Tell us about your background – how did you first come into contact with taxonomy?

I have worked with investments in the financial industry for 30 years, of which 10 years as a fund manager of sustainable/ethical equity funds. About 15 years ago, I started working with sustainable investments, but it was something completely different from what we are talking about today. From focusing mostly on excluding companies or industries for ethical reasons it has developed into an inherent part in analyzing investments.

Since we have not had a clear definition of sustainability, it has been difficult for both financial players and customers to specify what sustainable investments actually mean. Different players work in different ways.

Marie Baumgarts from SEB (Head of Sustainability Regulatory Affairs) was part of the so-called TEG (Technical Expert Group) who supported in the production of the taxonomy. Through her contribution the team got to take part in the progress of creating it.

What are your impressions of the taxonomy so far?

The taxonomy is incredibly complex and difficult to communicate, yet it is necessary. It contributes in making sustainability work tangible and comparable, evaluating all businesses and industries according to the same set of criteria.

What effects do you expect the taxonomy to have for listed companies?

It will allow for more explicit and relevant sustainability reporting. It will also facilitate how we as investors follow-up and monitor company performance.

And for the others?

Smaller companies will be faced with a tougher road ahead, mainly associated with higher reporting demands by investors (both in terms of reporting frequency and information quality).

What advice would you give to unlisted and listed companies regarding taxonomy and sustainability work?

Since reporting according to the taxonomy will be mandatory, there is not much to add. When it comes to reporting sustainability work in general, my advice is to start from what is important for the company, i.e. choose a small number of important (material) sustainability KPI:s and build from there. Sustainability must be profitable and support companies with risk mitigation and facilitate opportunities – it is not just a reporting requirement. Since the sustainability area is both vast and under constant growth, one can easily get stressed.

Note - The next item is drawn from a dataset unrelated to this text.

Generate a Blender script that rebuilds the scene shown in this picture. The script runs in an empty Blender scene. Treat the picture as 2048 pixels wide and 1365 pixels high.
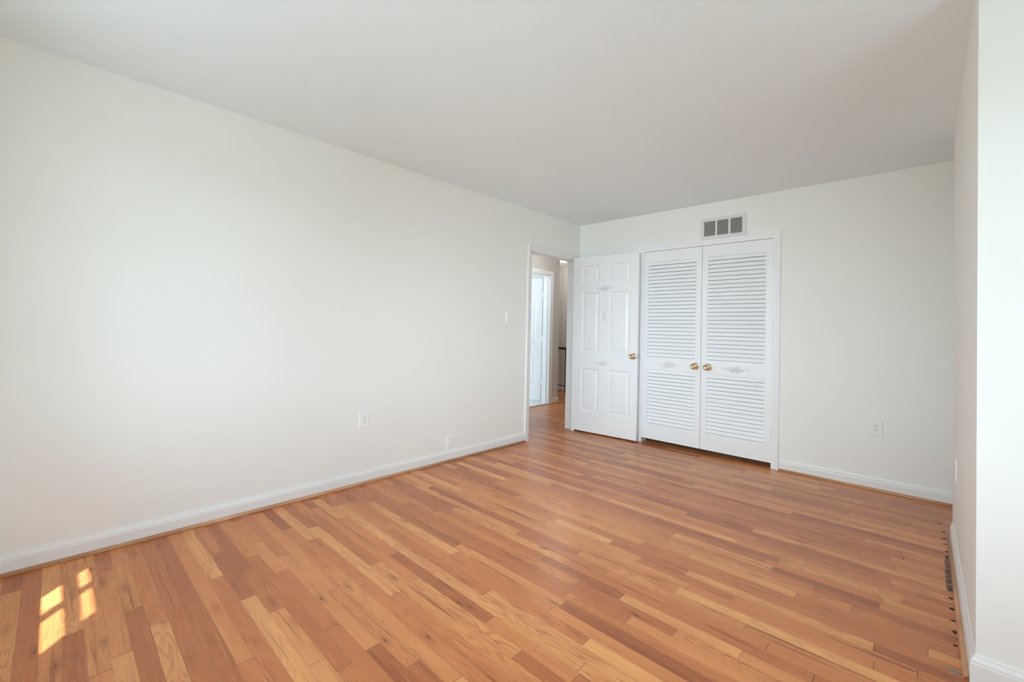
import bpy, bmesh, math, random
from mathutils import Matrix, Vector

S = bpy.context.scene
COL = S.collection
H = 2.44                       # ceiling height
PI = math.pi

# ------------------------------------------------------------------ camera
cam_d = bpy.data.cameras.new('camera')
cam = bpy.data.objects.new('camera', cam_d)
COL.objects.link(cam)
r = Vector((0.68636146, 0.72690451, 0.02275482))
u = Vector((-0.00453298, -0.02701183, 0.99962483))
f = Vector((-0.72724645, 0.68620711, 0.01524484))
M = Matrix((r, u, -f)).transposed().to_4x4()
M.translation = (2.85616, -4.61411, 1.17244)
cam.matrix_world = M
cam_d.sensor_width = 36.0
cam_d.lens = 867.87 / 2048 * 36.0
cam_d.shift_x = 97.64 / 2048
cam_d.shift_y = -39.43 / 2048
cam_d.clip_start = 0.02
S.camera = cam

# ------------------------------------------------------------------ world, sun, daylight, fill light
S.view_settings.view_transform = 'Standard'
S.view_settings.look = 'None'
S.view_settings.gamma = 1.0
S.view_settings.use_curve_mapping = False
S.view_settings.exposure = 0.0
S.cycles.max_bounces = 14
S.cycles.diffuse_bounces = 10
S.cycles.glossy_bounces = 5
S.cycles.transparent_max_bounces = 12
S.cycles.use_denoising = True
S.cycles.sample_clamp_indirect = 6.0

SKY_POWER = 10.3
GROUND = (0.31, 0.375, 0.395)
W = bpy.data.worlds.new('world')
S.world = W
W.use_nodes = True
nt = W.node_tree
bg = nt.nodes['Background']
bg.inputs['Strength'].default_value = SKY_POWER
tc = nt.nodes.new('ShaderNodeTexCoord')
sx = nt.nodes.new('ShaderNodeSeparateXYZ')
nt.links.new(tc.outputs['Generated'], sx.inputs[0])
mr = nt.nodes.new('ShaderNodeMapRange')
mr.inputs['From Min'].default_value = -1.0
mr.inputs['From Max'].default_value = 1.0
nt.links.new(sx.outputs['Z'], mr.inputs['Value'])
rp = nt.nodes.new('ShaderNodeValToRGB')                 # ground below, hazy bright sky above the horizon
el = rp.color_ramp.elements
el[0].position, el[0].color = 0.0, (*GROUND, 1)
el[1].position, el[1].color = 1.0, (0.60, 0.80, 1.0, 1)
for p_, c_ in ((0.485, GROUND), (0.52, (0.735, 0.935, 1.08)), (0.72, (0.775, 0.965, 1.16))):
    q_ = el.new(p_)
    q_.color = (*c_, 1)
nt.links.new(mr.outputs['Result'], rp.inputs[0])
nt.links.new(rp.outputs['Color'], bg.inputs['Color'])

SUN_T, SUN_H = 2.2, Vector((-0.739, 0.674, 0))
sd = bpy.data.lights.new('sun', 'SUN')
sd.energy = 11.0
sd.angle = math.radians(0.6)
sd.color = (1.0, 0.97, 0.93)
sun = bpy.data.objects.new('sun', sd)
COL.objects.link(sun)
sdir = Vector((SUN_H.x, SUN_H.y, -SUN_T)).normalized()
sun.rotation_euler = sdir.to_track_quat('-Z', 'Y').to_euler()
sun.location = (6, -8, 9)


def portal(name, loc, direction, sx, sy):
    """marks a window opening so that the sky light through it is sampled well; gives no light of its own"""
    d = bpy.data.lights.new(name, 'AREA')
    d.shape = 'RECTANGLE'
    d.size, d.size_y = sx, sy
    d.cycles.is_portal = True
    o = bpy.data.objects.new(name, d)
    COL.objects.link(o)
    o.location = loc
    o.rotation_euler = Vector(direction).to_track_quat('-Z', 'Y').to_euler()
    return o


WIN1 = (-4.30, -2.85, 0.72, 2.12)       # y0 y1 z0 z1 of the window in the right wall (x = XR)
XR = 3.9
YR = -4.95                              # inner face of the rear wall
WIN2 = (0.69, 1.33, 0.80, 2.13)         # narrow window in the rear wall
WIN3 = (1.50, 2.45, 0.80, 2.13)         # wide window in the rear wall, behind the camera
for nm_, wn_ in (('narrow_window_portal', WIN2), ('rear_window_portal', WIN3)):
    portal(nm_, ((wn_[0] + wn_[1]) / 2, YR - 0.16, (wn_[2] + wn_[3]) / 2), (0, 1, 0), wn_[1] - wn_[0], wn_[3] - wn_[2])
portal('side_window_portal', (XR + 0.16, (WIN1[0] + WIN1[1]) / 2, (WIN1[2] + WIN1[3]) / 2), (-1, 0, 0), WIN1[1] - WIN1[0], WIN1[3] - WIN1[2])


def beam(name, loc, target, sx, sy, power, spread, col):
    """added fill light aimed deep into the room from just outside a window"""
    d = bpy.data.lights.new(name, 'AREA')
    d.shape = 'RECTANGLE'
    d.size, d.size_y = sx, sy
    d.energy = power
    d.spread = math.radians(spread)
    d.color = col
    o = bpy.data.objects.new(name, d)
    COL.objects.link(o)
    o.location = loc
    o.rotation_euler = (Vector(target) - Vector(loc)).to_track_quat('-Z', 'Y').to_euler()
    return o


beam('rear_window_fill', ((WIN3[0] + WIN3[1]) / 2, YR - 0.22, 1.45), (0.70, 0.0, 0.75), 0.85, 1.2, 17, 66, (0.775, 0.955, 1.065))  # added fill that brightens the doors and back wall


# ------------------------------------------------------------------ materials
def mat(name, col, rough=0.5, metal=0.0, spec=0.5):
    m = bpy.data.materials.new(name)
    m.use_nodes = True
    b = m.node_tree.nodes['Principled BSDF']
    b.inputs['Base Color'].default_value = (*col, 1)
    b.inputs['Roughness'].default_value = rough
    b.inputs['Metallic'].default_value = metal
    b.inputs['Specular IOR Level'].default_value = spec
    return m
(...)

Regarding unlisted companies I would say that they should attempt to collaborate with their owners or maybe even their competitors. For example, if you have a PE company as your main investor, make sure to use their expertise.

The taxonomy has been faced with some opposition. What are your thoughts on that?

Novelty will always faced with a certain amount of resistance and in this case resistance may be increased due to the taxonomy requiring additional reporting from both companies and investors. I believe that when the taxonomy is fully developed, investors will find the process of making informative decisions in relation to sustainability more straightforward.

The taxonomy is still new – what will be the next step?

My hopes are that the taxonomy will branch outside the EU and become a global standard.

 

Many thanks Anette for your participation!